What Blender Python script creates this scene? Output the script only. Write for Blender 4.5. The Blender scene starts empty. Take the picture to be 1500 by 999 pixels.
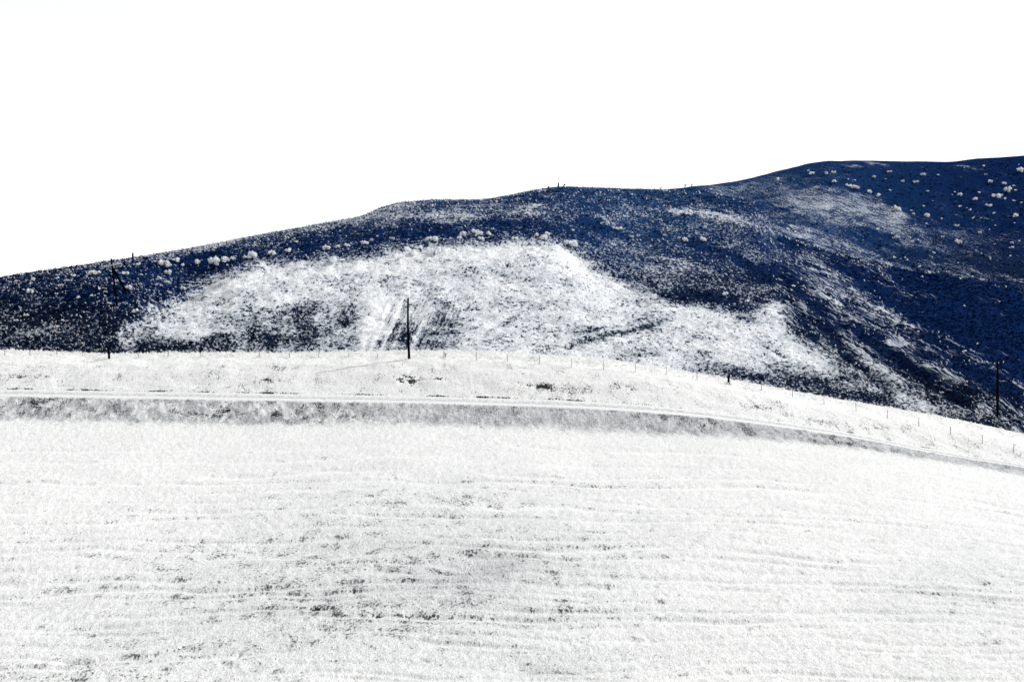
import bpy, math, random
import numpy as np
R = math.radians
random.seed(7)
rng = np.random.default_rng(11)
S = bpy.context.scene
COL = S.collection

# ------------------------------------------------------------------ camera, sky, sun, exposure
F = 2083.3            # focal length in units of a 1500 px wide picture (50 mm on 36 mm)
PITCH = math.atan(69.5 / F)
cam_d = bpy.data.cameras.new("camera"); cam = bpy.data.objects.new("camera", cam_d); COL.objects.link(cam)
cam_d.lens = 50; cam_d.sensor_width = 36; cam_d.clip_start = 0.5; cam_d.clip_end = 20000
cam.location = (0, 0, 0); cam.rotation_euler = (math.pi / 2 - PITCH, 0, 0)
S.camera = cam
SUN_EL, SUN_AZ = R(38), R(68)
w = bpy.data.worlds.new("World"); S.world = w; w.use_nodes = True
nt = w.node_tree; nt.nodes.clear()
sky = nt.nodes.new("ShaderNodeTexSky"); sky.sky_type = 'NISHITA'; sky.sun_disc = False
sky.sun_elevation = SUN_EL; sky.sun_rotation = SUN_AZ; sky.air_density = 1.0; sky.dust_density = 0.0; sky.ozone_density = 1.0
hs = nt.nodes.new("ShaderNodeHueSaturation"); hs.inputs['Saturation'].default_value = 0.04
bg = nt.nodes.new("ShaderNodeBackground"); bg.inputs['Strength'].default_value = 0.15
wo = nt.nodes.new("ShaderNodeOutputWorld")
nt.links.new(sky.outputs[0], hs.inputs['Color']); nt.links.new(hs.outputs[0], bg.inputs[0]); nt.links.new(bg.outputs[0], wo.inputs[0])
sd = bpy.data.lights.new("sun", 'SUN'); sun = bpy.data.objects.new("sun", sd); COL.objects.link(sun)
sd.energy = 2.7; sd.angle = R(0.5); sd.color = (1.0, 0.99, 0.975)
sv = (math.cos(SUN_EL) * math.sin(SUN_AZ), math.cos(SUN_EL) * math.cos(SUN_AZ), math.sin(SUN_EL))
sun.rotation_euler = (math.pi / 2 - SUN_EL, 0, math.pi - SUN_AZ)
S.view_settings.view_transform = 'Standard'; S.view_settings.look = 'None'
S.view_settings.exposure = 0.30; S.view_settings.gamma = 1.0

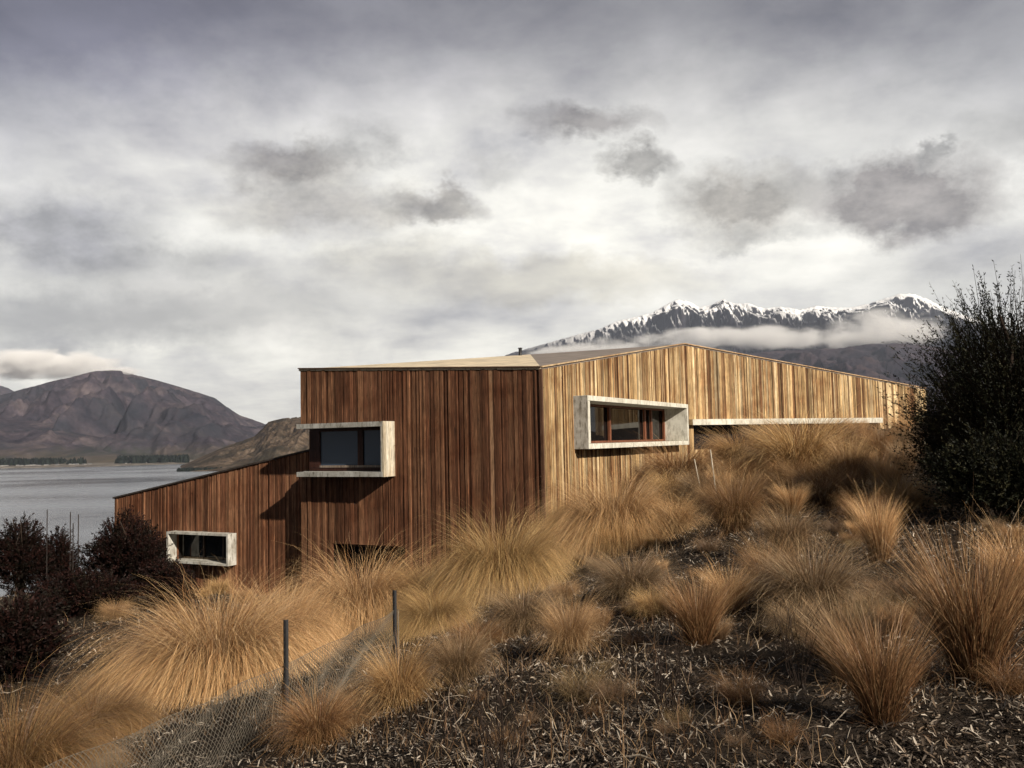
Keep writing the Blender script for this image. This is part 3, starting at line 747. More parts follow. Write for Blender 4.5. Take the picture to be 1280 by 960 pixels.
named = [
 (15, 1000, 125, 250, 'big', 3, 'spreading russet tussock cut off by the lower left corner'),
 (272, 855, 118, 255, 'big', 1, 'broadest gold tussock behind the nearer stretch of netting'),
 (112, 930, 70, 165, 'big', 3, 'low sprawling tussock left of the broadest gold one'),
 (350, 832, 98, 160, 'big', 2, 'gold tussock just behind the nearer netting post'),
 (452, 788, 95, 190, 'big', 2, 'bright gold tussock behind the farther stretch of netting'),
 (535, 762, 60, 110, 'mid', 0, 'straw tussock under the dark door opening of the house'),
 (628, 745, 100, 175, 'big', 0, 'large domed gold tussock in front of the dark front wall'),
 (705, 700, 52, 90, 'big', 2, 'gold tussock at the foot of the house corner'),
 (768, 684, 94, 170, 'big', 1, 'large arching tussock below the white window box'),
 (842, 668, 56, 80, 'mid', 4, 'tawny tussock on the right flank of the arching one'),
 (713, 818, 78, 92, 'mid', 1, 'small upright tussock standing alone in the middle of the mulch'),
 (500, 885, 86, 115, 'mid', 5, 'small pale tussock beside the end of the netting'),
 (575, 850, 72, 95, 'mid', 7, 'thin grey straw tussock right of the end of the netting'),
 (655, 790, 68, 115, 'mid', 3, 'thin straw tussock left of the lone small one'),
 (600, 815, 50, 90, 'mid', 6, 'low tawny tussock under the large domed one'),
 (790, 745, 62, 120, 'mid', 3, 'grey straw tussock between the lone small one and the arching one'),
 (874, 806, 95, 90, 'upr', 0, 'upright russet tussock right of centre with a dense base'),
 (912, 765, 62, 75, 'upr', 1, 'golden tussock tucked behind the upright russet one'),
 (1102, 905, 150, 125, 'upr', 2, 'tall russet vase shaped tussock at lower right'),
 (1062, 850, 112, 115, 'upr', 3, 'thin straw tussock joined to the tall vase shaped one'),
 (1220, 855, 205, 160, 'upr', 4, 'tallest dense russet tussock near the right edge'),
 (1280, 765, 115, 100, 'upr', 5, 'golden tussock cut by the right edge of the view'),
 (1018, 765, 98, 155, 'mid', 3, 'loose pale straw tussock right of centre'),
 (962, 745, 80, 95, 'mid', 2, 'loose russet tussock left of the pale straw one'),
 (1100, 702, 90, 64, 'upr', 1, 'slim golden tussock near the foot of the dark bush'),
 (1080, 660, 50, 75, 'mid', 6, 'tawny tussock just behind the slim golden one'),
 (920, 664, 84, 100, 'mid', 2, 'rounded tawny tussock in front of the pale canes'),
 (850, 610, 62, 120, 'mid', 6, 'dark tawny tussock left of the pale canes'),
 (1062, 612, 80, 70, 'mid', 4, 'pale feathery tussock below the end of the ledge'),
 (1002, 596, 84, 150, 'mid', 0, 'broad tawny tussock below the middle of the ledge'),
 (925, 582, 50, 110, 'mid', 5, 'tawny tussock brushing the near end of the white ledge'),
 (398, 930, 72, 120, 'mid', 6, 'thin russet tussock at the foot of the nearer netting post'),
 (448, 905, 55, 90, 'mid', 3, 'wispy grey tussock between the two netting posts'),
 (1010, 574, 58, 105, 'upr', 0, 'upright tawny tussock just under the middle of the white ledge'),
 (968, 572, 50, 85, 'upr', 3, 'upright straw tussock rising against the white ledge'),
 (1040, 572, 50, 80, 'upr', 2, 'russet tussock rising against the far half of the white ledge'),
 (985, 690, 62, 90, 'mid', 7, 'grey straw tussock behind the loose pale one'),
]
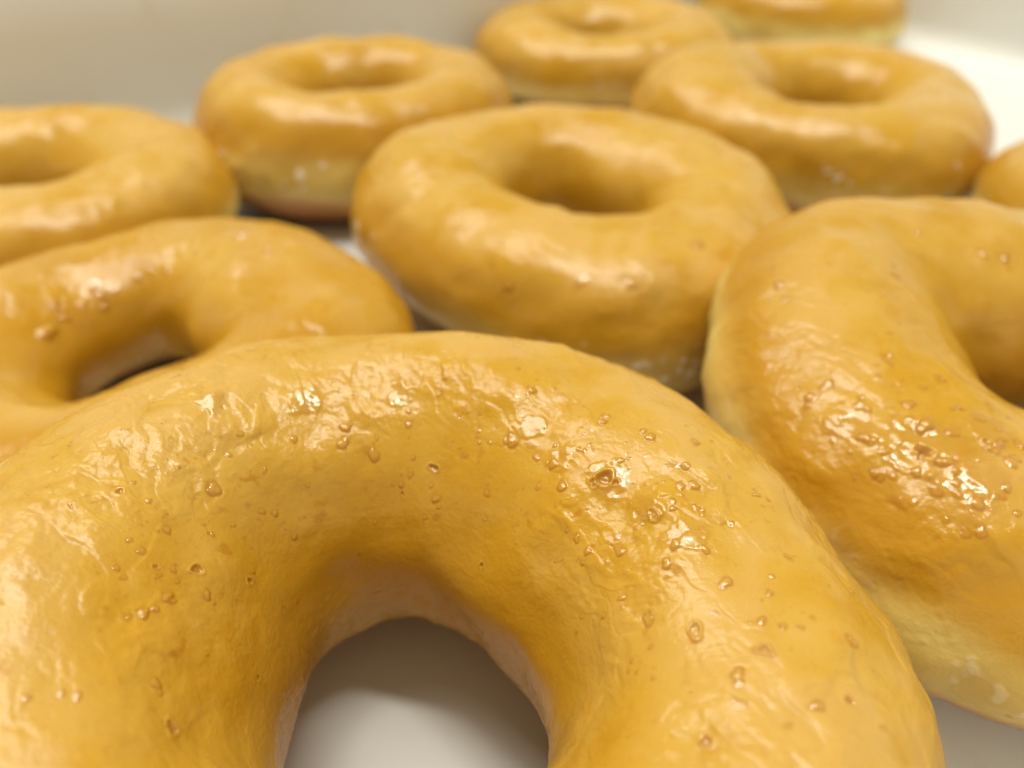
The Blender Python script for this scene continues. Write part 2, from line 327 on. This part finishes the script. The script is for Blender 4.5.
    A['pale'] = pale*np.where(pd < 90, np.exp(-((pd - band + 5*perlin(P/8 + off))/16)**4), .10*smooth(183, 203, pd))*(.72 + .5*perlin(P/13 + off*.6)).clip(0, 1)
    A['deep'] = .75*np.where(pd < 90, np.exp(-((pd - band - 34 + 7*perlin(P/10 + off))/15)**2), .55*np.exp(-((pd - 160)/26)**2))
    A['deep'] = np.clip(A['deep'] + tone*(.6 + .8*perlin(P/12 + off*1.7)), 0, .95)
    A['tan'] = .85*smooth(25, 60, pd)*smooth(128, 92, pd)*smooth(-.35, .3, perlin(P/10 + off*2.7) + .5*perlin(P/3.1 + off))
    D = D + (.12*np.clip(perlin(P/.8 + off), 0, 1)**1.5*smooth(.15, .5, perlin(P/5 + off*6))*smooth(72, 55, pd) if fine else 0)
    sg = smooth(.44, .66, fbm(P/2.4 + off*4, 2)) * np.where(pd < 90, smooth(-28, -5, pd)*smooth(36, 8, pd), 0) * smooth(-.1, .3, perlin(P/14 + off*5))
    A['sugar'] = sugar*sg; D += .22*sugar*sg
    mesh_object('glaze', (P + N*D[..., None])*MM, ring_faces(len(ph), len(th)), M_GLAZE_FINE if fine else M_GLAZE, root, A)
    return root

r0 = np.random.default_rng(77)
even = lambda n: np.linspace(0, 2*np.pi, n, endpoint=False)
donut('front', 'large glazed donut nearest the camera, speckled with amber bubbles, cut by the bottom edge', 1,
      spaced(-35, 215, 1500, 150), spaced(0, 235, 640, 70), 420, 130,
      DROPS['front'] + trails(r0, 95, (5, 178), (70, 150), .17), 1.6, .8, -8, True, .3,
      pools=((34, 112, 2.2), (47, 116, 1.8), (22, 108, 1.8), (12, 104, 2.0), (60, 112, 1.8), (118, 108, 2.2), (135, 100, 1.8), (95, 110, 1.8)))
donut('right', 'glazed donut cut by the right edge, wet blistered glaze and pale band above its underside', 2,
      spaced(80, 320, 1000, 130), spaced(-40, 215, 460, 60), 400, 130,
      DROPS['right'] + trails(r0, 26, (195, 250), (45, 105), .26) + trails(r0, 14, (110, 195), (40, 110), .2), 1.3, 1.15, 6, True, .3, .15, .3, ((216, 66, 4.2), (221, 74, 4.5), (227, 66, 4.0), (224, 90, 3.2), (209, 57, 3.0)))
donut('middle', 'whole glazed donut in the middle of the picture with its hole in full view', 3,
      even(760), spaced(-40, 215, 260, 50), 260, 90, DROPS['middle'], 1.0, .6, -5, True, 1.2)
donut('left', 'shiny wet glazed donut at the left, its hole half covered by the nearest donut', 4,
      even(760), spaced(-40, 215, 260, 50), 260, 90, DROPS['left'], 1.15, .5, -10, True, .4, .35, .8, ((128, 136, 3.5), (150, 140, 3.5)))
donut('far_left', 'glazed donut cut by the left edge in front of the beige box wall', 5,
      even(460), spaced(-40, 215, 170, 40), 220, 80, (), .9, .8, -8, False, .5)
donut('wall', 'glazed donut by the back wall with a pale band above its dark brown base', 6,
      even(460), spaced(-40, 215, 170, 40), 220, 80, (), .8, 1.0, 4, False, 1.2, 0, .25)
donut('top', 'glazed donut touching the top edge of the picture, two bright glints inside its hole', 7,
      even(460), spaced(-40, 215, 170, 40), 220, 80, (), .7, .2, -14, False, .4)
donut('back', 'whole glazed donut behind the large right one, beside the bright bare corner of the box', 8,
      even(460), spaced(-40, 215, 170, 40), 220, 80, (), .9, .5, -10, False, 1.2)
donut('corner', 'farthest glazed donut, only its pale banded front side showing at the top edge', 9,
      even(400), spaced(-40, 215, 150, 40), 200, 80, (), .8, 1.1, -2, False, .3)
donut('edge', 'sliver of a glazed donut peeking in at the right edge above the large one', 10,
      even(400), spaced(-40, 215, 150, 40), 200, 80, (), .8, .8, -6, False, .4)

# ------------------------------------------------------------------ the box
BOX_A = math.radians(36.8); U0, U1, N0, N1, BH, BT = -40.0, 350.0, -30.0, 256.0, 68.0, 1.5
box = bpy.data.objects.new('donut_box', None); COL.objects.link(box)
box.empty_display_size = .05; box.rotation_euler = (0, 0, BOX_A)
box['label'] = 'open white cardboard box that all the glazed donuts lie in'; box['category'] = 'box'

def strip_profile(name, prof, length, frame):
    """sheet of card: a profile (list of (across, up)) swept along a length; frame maps (along, across, up) to the box"""
    k = len(prof); n = 40
    t = np.linspace(length[0], length[1], n)
    V = np.array([[frame(a, p[0], p[1]) for p in prof] for a in t], float)
    F = [[i*k + j, i*k + (j+1) % k, (i+1)*k + (j+1) % k, (i+1)*k + j] for i in range(n-1) for j in range(k)]
    # end caps as quad strips
    h = k//2
    for i in (0, n-1):
        for j in range(h-1):
            q = [i*k + j, i*k + j + 1, i*k + k - 2 - j, i*k + k - 1 - j]
            F.append(q if i == 0 else q[::-1])
    return mesh_object(name, V*MM, F, M_CARD, box)

# floor of the box
strip_profile('bottom_panel', [(N0, 0), (N1 - 2, 0), (N1 - 2, -BT), (N0, -BT)], (U0 + 2, U1 - 2), lambda a, c, u: (a, c, u))
def wall_profile(rad=12.0):      # rounded fold at the foot, then a straight wall leaning slightly outward
    inner = [(-rad, .12)] + [(-rad + rad*math.sin(q), rad - rad*math.cos(q) + .12) for q in np.linspace(.2, math.pi/2, 7)] + [(2.0, BH*.5), (4.5, BH)]
    outer = [(x + (BT if z > 1 else BT*.6), max(z - (BT if z < 3 else 0), -BT)) for x, z in inner]
    return inner + outer[::-1]
wp = wall_profile()
strip_profile('side_panel', wp, (U0, U1), lambda a, c, u: (a, N1 + c, u))
strip_profile('side_panel', wp, (U0, U1), lambda a, c, u: (a, N0 - c, u))
strip_profile('end_panel', wp, (N0, N1), lambda a, c, u: (U1 + c, a, u))
strip_profile('end_panel', wp, (N0, N1), lambda a, c, u: (U0 - c, a, u))

# ------------------------------------------------------------------ light
w = bpy.data.worlds.new('World'); scene.world = w; w.use_nodes = True
bg = w.node_tree.nodes['Background']; bg.inputs[0].default_value = (1.0, .90, .68, 1); bg.inputs[1].default_value = .37

def lamp(name, loc, target, sx, sy, power, col=(1, .975, .87)):
    l = bpy.data.lights.new(name, 'AREA'); l.shape = 'RECTANGLE'; l.size = sx; l.size_y = sy; l.energy = power; l.color = col
    o = bpy.data.objects.new(name, l); COL.objects.link(o); o.location = loc
    o.rotation_euler = (Vector(target) - Vector(loc)).to_track_quat('-Z', 'Y').to_euler()
    return o
lamp('ceiling_lamp', (-.38, .55, 1.5), (.03, .15, 0), .75, 1.2, 18.5)
lamp('ceiling_lamp', (.15, .12, 1.8), (.03, .15, 0), .12, .9, 13.5)

# ------------------------------------------------------------------ camera
cd = bpy.data.cameras.new('camera'); cam = bpy.data.objects.new('camera', cd); COL.objects.link(cam)
cam.location = (0, 0, CAM_H*MM)
cam.rotation_euler = (Matrix.Rotation(math.pi/2 - CAM_PITCH, 3, 'X') @ Matrix.Rotation(CAM_ROLL, 3, 'Z')).to_euler()
cd.sensor_width = 36; cd.lens = CAM_F*36/1024; cd.clip_start = .002; cd.clip_end = 20
cd.dof.use_dof = True; cd.dof.focus_distance = .071; cd.dof.aperture_fstop = cd.lens/1.7
scene.camera = cam

scene.cycles.use_adaptive_sampling = True; scene.cycles.adaptive_threshold = .015
scene.cycles.max_bounces = 8; scene.cycles.diffuse_bounces = 4; scene.cycles.glossy_bounces = 3
scene.render.resolution_x, scene.render.resolution_y = 1024, 768
scene.view_settings.view_transform = 'Standard'; scene.view_settings.look = 'None'
scene.view_settings.exposure = 0; scene.view_settings.gamma = 1
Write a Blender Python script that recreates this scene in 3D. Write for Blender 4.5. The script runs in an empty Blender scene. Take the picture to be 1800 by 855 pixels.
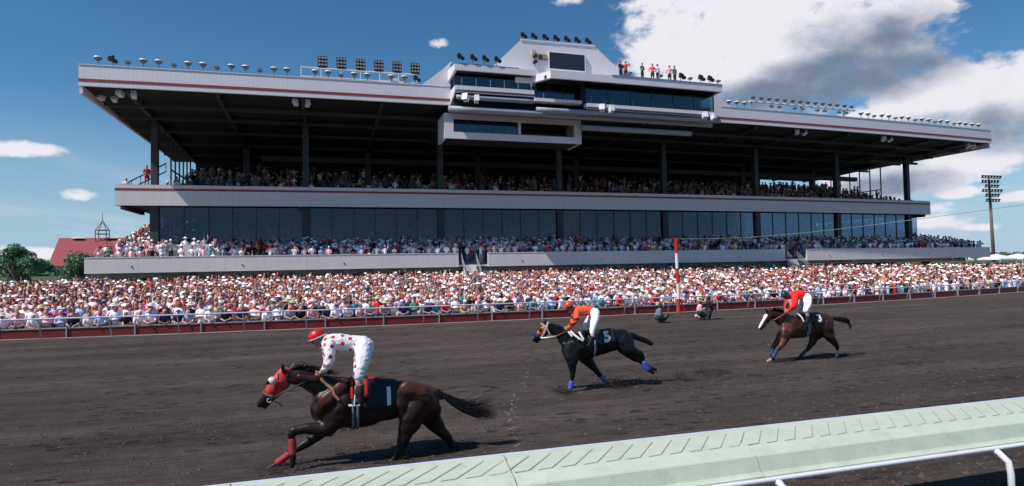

━━━━━━━━━━━━━━━━━━━━

== WORK TO BE COMPLETED ==
In the data above, find the line that contains "mesh_object('glaze', (P +" and the line that contains "return root". Repeat exactly those lines and every line between them, and only those.

== EXERCISE RESULT ==
    mesh_object('glaze', (P + N*D[..., None])*MM, ring_faces(len(ph), len(th)), M_GLAZE_FINE if fine else M_GLAZE, root, A)
    return root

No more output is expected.